The First Minister said she wanted to see a starting number of 60%-plus, and she was absolutely right, but that’s not good enough on its own. The 60% actually need to know a lot more of the details of what they’ll be voting for if they’re to resist the siren calls from the Unionist side.

Personally, I’m petrified by the idea of a referendum in 2021. There is as yet no coherent, comprehensive plan for independence coming from the SNP, and little sign of such a plan developing out of the upcoming conference.

The submission to the UK security review was a start, if one that disappointed many who were looking for something more radical, but so far it sits in splendid isolation as a vision for a future independent nation.

The Growth Commission Report has done little more than muddy the waters on currency and economic development. It was outdated when it was published, has been overtaken by events and should be consigned to the dustbin now.

What’s going to replace it? Whatever it is, it needs to be convincing, as many among the Yes camp are still sold on the idea of sterlingisation while the remainder see that as a catastrophe waiting to happen.
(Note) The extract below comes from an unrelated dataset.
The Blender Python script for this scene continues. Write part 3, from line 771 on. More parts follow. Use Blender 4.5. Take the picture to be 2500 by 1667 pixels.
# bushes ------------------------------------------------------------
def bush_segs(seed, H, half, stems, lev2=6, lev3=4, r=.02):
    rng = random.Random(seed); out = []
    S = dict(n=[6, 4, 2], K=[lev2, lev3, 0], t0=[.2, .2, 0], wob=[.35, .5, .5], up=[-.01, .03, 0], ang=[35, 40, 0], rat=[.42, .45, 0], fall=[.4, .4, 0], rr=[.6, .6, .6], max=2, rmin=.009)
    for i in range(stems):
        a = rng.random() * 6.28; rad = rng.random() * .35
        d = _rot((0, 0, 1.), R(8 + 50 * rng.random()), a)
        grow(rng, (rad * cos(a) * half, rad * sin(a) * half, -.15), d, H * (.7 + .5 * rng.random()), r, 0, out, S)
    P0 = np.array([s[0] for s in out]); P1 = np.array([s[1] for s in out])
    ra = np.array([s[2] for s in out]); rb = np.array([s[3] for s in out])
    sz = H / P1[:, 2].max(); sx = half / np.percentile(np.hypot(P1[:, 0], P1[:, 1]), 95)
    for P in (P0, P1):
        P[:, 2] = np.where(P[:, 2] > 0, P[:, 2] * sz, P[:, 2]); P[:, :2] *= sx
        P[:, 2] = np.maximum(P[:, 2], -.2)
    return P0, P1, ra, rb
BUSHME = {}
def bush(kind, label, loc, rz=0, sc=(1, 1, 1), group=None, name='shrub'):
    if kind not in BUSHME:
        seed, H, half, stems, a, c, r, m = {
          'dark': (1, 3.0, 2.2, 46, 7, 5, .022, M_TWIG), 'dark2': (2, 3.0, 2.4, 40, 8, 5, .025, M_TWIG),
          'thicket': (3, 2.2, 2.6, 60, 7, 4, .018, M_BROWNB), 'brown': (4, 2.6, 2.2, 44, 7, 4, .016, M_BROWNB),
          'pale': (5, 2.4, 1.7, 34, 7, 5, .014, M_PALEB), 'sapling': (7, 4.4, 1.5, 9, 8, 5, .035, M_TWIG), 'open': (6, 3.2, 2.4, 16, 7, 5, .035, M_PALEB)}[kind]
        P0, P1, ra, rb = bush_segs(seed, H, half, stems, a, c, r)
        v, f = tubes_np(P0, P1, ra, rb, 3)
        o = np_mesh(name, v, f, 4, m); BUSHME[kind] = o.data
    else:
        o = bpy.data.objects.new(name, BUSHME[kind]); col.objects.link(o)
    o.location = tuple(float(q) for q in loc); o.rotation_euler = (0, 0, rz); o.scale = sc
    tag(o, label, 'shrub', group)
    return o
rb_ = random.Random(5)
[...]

We need to paint a convincing picture of a bright new future, distinct in every way from the regressive Britnat vision of a return to the glory days of the past complete with the diversion of £4 billion from the soft power of overseas development aid directly into a “defence” strategy that seems to be focused on projecting hard power around the globe that the UK is incapable of following through.

By all means strengthen the cyber security and build a few more frigates to patrol our immediate neighbourhood, but two floating airfields to join American carrier groups in the South China Sea?

The only prospect of gaining any credibility in the short term is to lift a blueprint for independence directly from the Common Weal bookstore. Not everyone will agree with it, but at least they can see it’s thoughtful and consistent.